Core Principle: The Cut Property
If we partition the vertices $V$ into two sets, $S$ and $V-S$, the minimum weight edge crossing this boundary (the cut) must belong to some MST of $G$. This is the foundation of greedy MST algorithms.
1. Prim’s Algorithm (Vertex-Centric)
- Starts at an arbitrary vertex.
- Similar to Dijkstra's, it uses a Priority Queue to repeatedly select and add the cheapest edge connecting a vertex in the growing tree to a vertex outside the tree.
2. Kruskal’s Algorithm (Edge-Centric)
- Sorts all edges $E$ by weight in non-decreasing order.
- Iterates through the sorted edges, adding an edge if and only if it does not create a cycle. This is typically handled by a Disjoint Set Union (DSU) structure.
Complexity Comparison
The choice between Prim's and Kruskal's often depends on the graph density, where $|V|=N$ and $|E|=M$.
| Algorithm | Key Data Structure | Time (Sparse) | Time (Dense $M \approx N^2$) |
|---|---|---|---|
| Prim's | Priority Queue (Min-Heap) | $O(M \log N)$ | $O(N^2)$ (using array) |
| Kruskal's | Disjoint Set Union (DSU) | $O(M \log M)$ | $O(M \log N)$ |
*Note: Kruskal's complexity is often written as $O(M \log M + M \alpha(N))$, where $\alpha(N)$ is the nearly constant Inverse Ackermann function from DSU operations. For simplicity, $O(M \log M)$ is used as sorting dominates.
1. Sparse Graph Scenario: A network graph has 1,000 vertices ($|V|=1,000$) and only 1,500 edges ($|E|=1,500$). Which algorithm is theoretically best suited for this sparse case?
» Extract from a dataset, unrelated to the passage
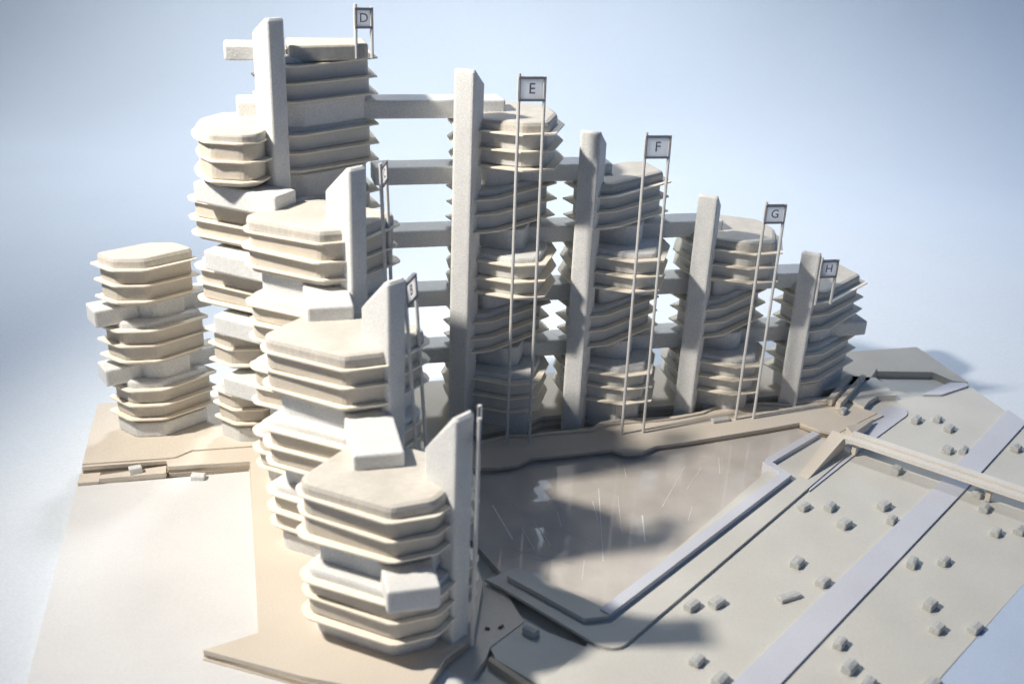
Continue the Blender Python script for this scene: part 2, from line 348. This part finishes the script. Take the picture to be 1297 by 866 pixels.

2. Dense Graph Scenario: You are given a dense graph with 500 vertices and nearly 125,000 edges ($|E| \approx |V|^2$). Which implementation is likely the most efficient?
3. Kruskal's Core Logic: What is the most critical condition Kruskal's algorithm must check before adding a sorted edge to the MST?
4. Prim's vs. Dijkstra: Both algorithms are greedy and use a priority queue. What is the fundamental difference in the value they prioritize?